Reproduce exactly the lines from the line with "Build this scene" through the line with "random.seed(7)", both included, and no other lines.

(Stored items)
## START

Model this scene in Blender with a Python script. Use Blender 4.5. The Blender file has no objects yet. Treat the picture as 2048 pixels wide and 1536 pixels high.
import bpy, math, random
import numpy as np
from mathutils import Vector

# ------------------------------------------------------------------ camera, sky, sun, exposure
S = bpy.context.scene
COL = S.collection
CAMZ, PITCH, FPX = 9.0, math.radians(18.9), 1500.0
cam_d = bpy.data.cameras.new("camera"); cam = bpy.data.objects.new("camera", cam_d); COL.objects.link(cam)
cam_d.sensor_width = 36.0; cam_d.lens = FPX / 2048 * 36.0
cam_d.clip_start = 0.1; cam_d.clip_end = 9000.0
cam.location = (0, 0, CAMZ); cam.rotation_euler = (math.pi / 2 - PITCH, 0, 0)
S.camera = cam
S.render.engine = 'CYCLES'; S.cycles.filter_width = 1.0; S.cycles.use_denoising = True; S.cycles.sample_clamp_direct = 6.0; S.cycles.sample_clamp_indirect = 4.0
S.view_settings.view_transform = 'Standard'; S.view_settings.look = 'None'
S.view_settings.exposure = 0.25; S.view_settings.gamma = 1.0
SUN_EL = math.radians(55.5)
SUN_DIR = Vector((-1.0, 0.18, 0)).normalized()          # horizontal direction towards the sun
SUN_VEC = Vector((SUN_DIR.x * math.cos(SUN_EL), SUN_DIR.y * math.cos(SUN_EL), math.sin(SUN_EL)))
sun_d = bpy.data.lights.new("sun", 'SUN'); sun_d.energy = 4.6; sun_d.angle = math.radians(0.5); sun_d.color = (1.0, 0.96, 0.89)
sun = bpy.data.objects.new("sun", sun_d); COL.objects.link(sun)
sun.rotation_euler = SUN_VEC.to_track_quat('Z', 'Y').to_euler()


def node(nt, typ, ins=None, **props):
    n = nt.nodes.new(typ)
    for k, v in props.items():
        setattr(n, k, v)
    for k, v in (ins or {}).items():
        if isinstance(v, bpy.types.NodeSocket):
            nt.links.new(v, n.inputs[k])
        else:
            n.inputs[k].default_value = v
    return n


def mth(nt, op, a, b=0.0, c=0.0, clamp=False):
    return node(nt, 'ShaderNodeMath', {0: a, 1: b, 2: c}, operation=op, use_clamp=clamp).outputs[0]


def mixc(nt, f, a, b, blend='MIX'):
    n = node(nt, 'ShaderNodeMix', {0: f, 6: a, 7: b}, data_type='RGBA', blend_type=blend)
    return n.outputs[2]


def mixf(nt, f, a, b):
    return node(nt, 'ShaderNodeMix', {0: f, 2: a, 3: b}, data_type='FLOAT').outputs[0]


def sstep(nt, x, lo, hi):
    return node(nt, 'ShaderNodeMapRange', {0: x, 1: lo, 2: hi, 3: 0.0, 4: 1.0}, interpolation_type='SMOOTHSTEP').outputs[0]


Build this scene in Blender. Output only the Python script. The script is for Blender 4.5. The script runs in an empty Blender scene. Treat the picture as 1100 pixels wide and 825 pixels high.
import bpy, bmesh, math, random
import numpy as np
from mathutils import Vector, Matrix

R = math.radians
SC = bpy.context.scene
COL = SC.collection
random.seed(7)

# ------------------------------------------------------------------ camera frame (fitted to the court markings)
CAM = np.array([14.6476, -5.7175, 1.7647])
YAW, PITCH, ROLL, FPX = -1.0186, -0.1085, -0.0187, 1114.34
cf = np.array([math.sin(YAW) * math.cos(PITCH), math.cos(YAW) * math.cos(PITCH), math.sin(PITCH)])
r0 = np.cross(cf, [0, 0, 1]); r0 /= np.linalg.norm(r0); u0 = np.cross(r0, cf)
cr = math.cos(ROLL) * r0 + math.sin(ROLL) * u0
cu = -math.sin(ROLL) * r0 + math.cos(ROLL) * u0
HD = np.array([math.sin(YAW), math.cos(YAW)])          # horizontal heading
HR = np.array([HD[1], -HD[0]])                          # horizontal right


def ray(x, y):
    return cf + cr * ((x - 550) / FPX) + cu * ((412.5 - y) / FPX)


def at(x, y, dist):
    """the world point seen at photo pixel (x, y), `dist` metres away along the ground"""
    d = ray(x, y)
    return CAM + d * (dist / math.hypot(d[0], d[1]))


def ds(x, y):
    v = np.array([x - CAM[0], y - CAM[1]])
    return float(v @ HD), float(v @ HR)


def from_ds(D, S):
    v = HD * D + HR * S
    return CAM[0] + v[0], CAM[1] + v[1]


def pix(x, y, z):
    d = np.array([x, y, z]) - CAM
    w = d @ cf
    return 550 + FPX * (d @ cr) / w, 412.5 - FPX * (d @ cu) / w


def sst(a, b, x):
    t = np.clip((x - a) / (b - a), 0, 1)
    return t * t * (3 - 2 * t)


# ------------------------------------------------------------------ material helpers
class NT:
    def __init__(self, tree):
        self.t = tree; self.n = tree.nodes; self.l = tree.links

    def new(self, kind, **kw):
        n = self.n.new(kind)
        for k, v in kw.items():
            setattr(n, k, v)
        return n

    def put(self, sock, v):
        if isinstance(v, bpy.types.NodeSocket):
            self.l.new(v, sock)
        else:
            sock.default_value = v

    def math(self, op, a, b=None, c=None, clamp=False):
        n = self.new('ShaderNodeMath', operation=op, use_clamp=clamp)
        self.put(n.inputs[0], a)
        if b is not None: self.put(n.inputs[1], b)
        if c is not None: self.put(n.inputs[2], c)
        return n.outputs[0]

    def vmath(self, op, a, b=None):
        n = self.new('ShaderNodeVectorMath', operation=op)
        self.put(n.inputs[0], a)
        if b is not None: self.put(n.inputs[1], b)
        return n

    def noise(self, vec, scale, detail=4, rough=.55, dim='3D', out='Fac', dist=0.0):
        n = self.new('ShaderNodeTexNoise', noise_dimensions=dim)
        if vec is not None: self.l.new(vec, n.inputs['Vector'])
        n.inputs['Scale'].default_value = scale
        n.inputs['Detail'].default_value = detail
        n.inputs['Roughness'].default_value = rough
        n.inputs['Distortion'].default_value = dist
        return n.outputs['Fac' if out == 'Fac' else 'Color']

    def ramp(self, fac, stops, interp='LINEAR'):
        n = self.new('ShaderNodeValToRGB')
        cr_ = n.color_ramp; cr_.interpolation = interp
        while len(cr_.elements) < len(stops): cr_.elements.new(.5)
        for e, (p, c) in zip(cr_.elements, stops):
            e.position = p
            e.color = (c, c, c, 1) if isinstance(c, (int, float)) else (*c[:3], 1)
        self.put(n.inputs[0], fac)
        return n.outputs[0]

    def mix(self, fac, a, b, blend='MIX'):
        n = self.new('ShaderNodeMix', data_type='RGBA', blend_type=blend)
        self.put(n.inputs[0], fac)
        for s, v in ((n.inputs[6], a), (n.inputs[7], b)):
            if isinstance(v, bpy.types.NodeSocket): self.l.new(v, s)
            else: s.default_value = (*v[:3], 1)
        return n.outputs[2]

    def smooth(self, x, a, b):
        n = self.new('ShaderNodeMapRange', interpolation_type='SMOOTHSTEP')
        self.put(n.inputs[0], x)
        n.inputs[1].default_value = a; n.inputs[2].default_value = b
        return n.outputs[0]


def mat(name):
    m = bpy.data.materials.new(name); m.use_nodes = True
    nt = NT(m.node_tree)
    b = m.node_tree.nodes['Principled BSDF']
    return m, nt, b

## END

- Exercise answer:
Build this scene in Blender. Output only the Python script. The script is for Blender 4.5. The script runs in an empty Blender scene. Treat the picture as 1100 pixels wide and 825 pixels high.
import bpy, bmesh, math, random
import numpy as np
from mathutils import Vector, Matrix

R = math.radians
SC = bpy.context.scene
COL = SC.collection
random.seed(7)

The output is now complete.